But then the trail of clues – including a third dead body – leads them to ask impertinent questions of a judge, a leading psychiatrist and a highly respected religious charity. Unsurprisingly, the Powers That Be take them off the case. Does that stop them? Of course not. In fact, Alex pursues his side of the investigation with an independence that I doubt Milo will allow in future installments. It puts him in terrible danger. It leads him to discover a network of monsters preying on children almost in plain sight, with a dark history dating back to an elite college and an even more elite island. They're the kind of places that seem to breed icky secrets, and this kind won't be exposed without the shedding of blood.

As an opening move in a long game, this is a pretty strong book. The psychological mystery is dark and disturbing. The crime thriller part is shockingly violent. Early Alex Delaware is a character full of potential for development, not just as a crime-solving partner but also as a complex individual with refined taste, keen intellect and interesting relationships. I'd like to say that if I had read this book in 1985, I would have foreseen what a strong series would grow out of it. But I was just 13 at the time, and I was more interested in Stephen King kind of stuff. The long wait gave me the pleasure of experiencing the world of 1985 again as a nostalgic tourist.

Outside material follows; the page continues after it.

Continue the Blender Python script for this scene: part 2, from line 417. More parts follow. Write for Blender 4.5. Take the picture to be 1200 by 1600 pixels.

Also, the fact that I read it within weeks of a Clay Edison novel, co-authored by Jonathan Kellerman and his son Jesse, allowed me to detect a story shape that the two books (written decades apart) have in common – carnage in California leads to unsettling discoveries at an off-kilter school farther north. Maybe I'm weird to perceive a family resemblance there; I wonder what Alex Delaware would say about the sense of familiarity that led me to make that connection. Where those discoveries led, however, differed from one book to another. I'm intrigued, anyway, by the limitless possibilities of what Alex and Milo may find out in further installments of this series.